Dans cet édifice modeste où les galeries se touchent pour mieux s'épier, André découvre un univers en soi qui attendait justement l'arrivée d'un homme comme lui.

«Pour quelqu'un comme André qui veut se suicider, il y a surtout ce désir d'arrêter de souffrir. Il n'y a pas d'autre issue. Mais parfois, dans la vie, il y a des portes qui s'ouvrent, quand ce n'est pas un autobus qui passe!» ajoute en riant Janette Bertrand, qui travaille ces jours-ci à l'écriture d'un conte pour enfants qui devrait être publié l'an prochain.

À la coop, les personnages masculins, qui sont de plusieurs générations, ont tous un point en commun: ils sont malheureux alors que la solution à leurs problèmes est à portée de main, quand elle n'est pas tout simplement dans l'appartement voisin. Des hommes comme le jeune Guillaume, qui aime mieux lever des haltères que de s'occuper de sa fille, ou encore Roméo, qui parle à sa femme défunte comme si elle était encore là.

«J'aime observer le genre humain, je ne juge personne «, souligne l'auteure de 84 ans, qui dit s'être bien amusée avec cette galerie de personnages qu'elle qualifie de «haut en couleurs». «J'ai toujours aimé mélanger le comique avec le dramatique, je le faisais déjà à l'époque de L'amour avec un grand A

La solitude urbaine

Ce n'est pas un hasard si Janette Bertrand a campé son Cocon dans le Faubourg à m'lasse. Elle y a passé sa jeunesse. «C'est un roman aussi très urbain. En ville, les gens sont très seuls. C'est d'ailleurs dans les villes que l'on retrouve le plus grand nombre de personnes vivant seules. De plus, c'est difficile de vivre dans une coop, de s'entendre avec tout un chacun. André débarque au Cocon dans un moment de fête, mais aussi de crise.»

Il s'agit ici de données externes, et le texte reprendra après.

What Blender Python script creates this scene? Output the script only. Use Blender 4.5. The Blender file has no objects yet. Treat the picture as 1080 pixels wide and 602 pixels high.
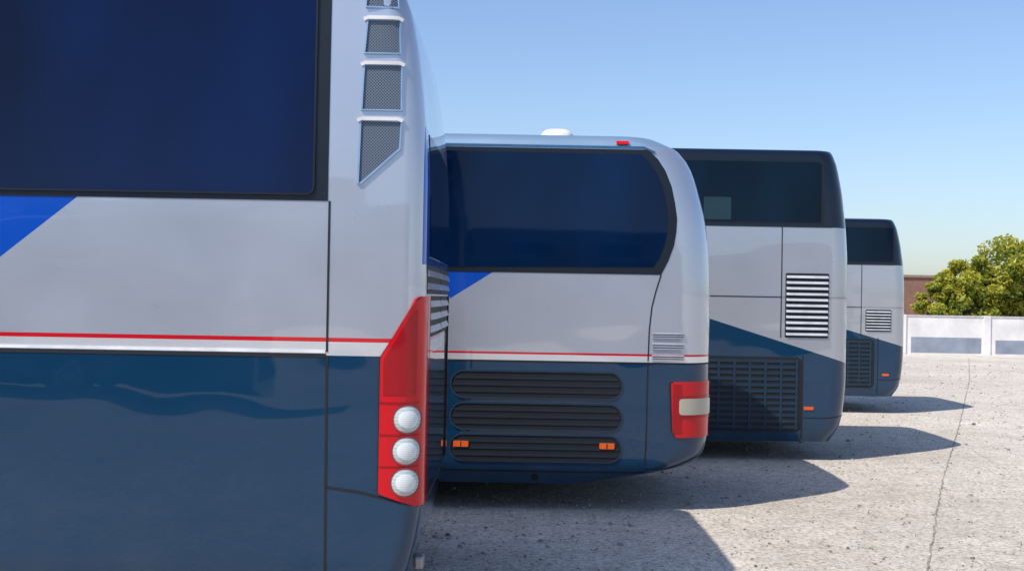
import bpy, bmesh, math, random
from math import sin, cos, pi, sqrt, radians
import numpy as np
random.seed(7); rng=np.random.default_rng(7)
scene=bpy.context.scene
scene.view_settings.view_transform='Standard'
scene.view_settings.look='None'
scene.view_settings.exposure=0

# ------------------------------------------------------------ materials
def new_mat(name):
    m=bpy.data.materials.new(name); m.use_nodes=True
    nt=m.node_tree; b=nt.nodes['Principled BSDF']
    return m,nt,b
def L(nt,a,b): nt.links.new(a,b)
def math_node(nt,op,a,b=None,clamp=False):
    n=nt.nodes.new('ShaderNodeMath'); n.operation=op; n.use_clamp=clamp
    for k,v in ((0,a),(1,b)):
        if v is None: continue
        if isinstance(v,(int,float)): n.inputs[k].default_value=v
        else: L(nt,v,n.inputs[k])
    return n.outputs[0]
def mixc(nt,f,a,b,mode='MIX'):
    n=nt.nodes.new('ShaderNodeMix'); n.data_type='RGBA'; n.blend_type=mode
    if isinstance(f,(int,float)): n.inputs[0].default_value=f
    else: L(nt,f,n.inputs[0])
    for k,v in ((6,a),(7,b)):
        if isinstance(v,tuple): n.inputs[k].default_value=(*v,1) if len(v)==3 else v
        else: L(nt,v,n.inputs[k])
    return n.outputs[2]
def noise(nt,coord,scale,detail=4,rough=.55,w=0):
    n=nt.nodes.new('ShaderNodeTexNoise'); n.inputs['Scale'].default_value=scale
    n.inputs['Detail'].default_value=detail; n.inputs['Roughness'].default_value=rough
    if coord is not None: L(nt,coord,n.inputs['Vector'])
    return n.outputs['Fac']
def ramp(nt,f,p0,p1,c0=(0,0,0,1),c1=(1,1,1,1)):
    n=nt.nodes.new('ShaderNodeValToRGB'); e=n.color_ramp.elements
    e[0].position=p0; e[1].position=p1; e[0].color=c0; e[1].color=c1
    L(nt,f,n.inputs[0]); return n.outputs[0]
def maprange(nt,v,a,b,c,d):
    mr=nt.nodes.new('ShaderNodeMapRange'); 
    for k,x in zip((1,2,3,4),(a,b,c,d)): mr.inputs[k].default_value=x
    L(nt,v,mr.inputs[0]); return mr.outputs[0]
def objco(nt):
    return nt.nodes.new('ShaderNodeTexCoord').outputs['Object']
def bump(nt,h,strength,dist,b):
    n=nt.nodes.new('ShaderNodeBump'); n.inputs['Strength'].default_value=strength
    n.inputs['Distance'].default_value=dist; L(nt,h,n.inputs['Height']); L(nt,n.outputs[0],b.inputs['Normal'])
    return n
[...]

Si les hommes du Cocon semblent atteints d'un aveuglement collectif, les femmes imaginées par Janette Bertrand ont quant à elles beaucoup à offrir, mais personne avec qui partager. À commencer par la généreuse Nicole, qui est bien impressionnée par son rescapé qui connaît tant de jolis mots. Il y a aussi la doyenne Blanche, qui multiplie les mauvais coups pour attirer l'attention, ou encore Jessica, une mère de trois enfants qui attend avec l'énergie du désespoir son chèque d'aide sociale chaque mois. Des femmes qui partagent elles aussi un trait commun, à savoir une libido dévorante. «Elles sont vivantes! Faire l'amour, c'est la vie!» rappelle l'auteure avec un grand sourire dans la voix.

Bien que le suicide, ou plutôt le désir de suicide, du personnage André soit la pierre angulaire de son dernier roman, Janette Bertrand voulait tout de même écrire un bouquin lumineux, quitte à arracher des rires ou des sourires. «Je ne sais pas comment les gens vont recevoir ce livre, car après tout, on en vient à rire du suicide.»

En catapultant un homme éduqué d'Outremont dans un quartier ouvrier, Janette Bertrand voulait aussi rappeler l'importance de mélanger les genres. «Je crois beaucoup aux mélanges des milieux et des classes sociales. On peut très bien s'infiltrer dans un milieu riche ou pauvre et ça me tentait d'explorer ça dans ce roman.»

Pour l'instant, Janette Bertrand n'envisage pas de redonner vies aux personnages de son Cocon. Inutile d'attendre une quelconque suite, l'auteure assure qu'elle a déjà une nouvelle idée de roman en banque. «Je vais prendre une tout autre direction.»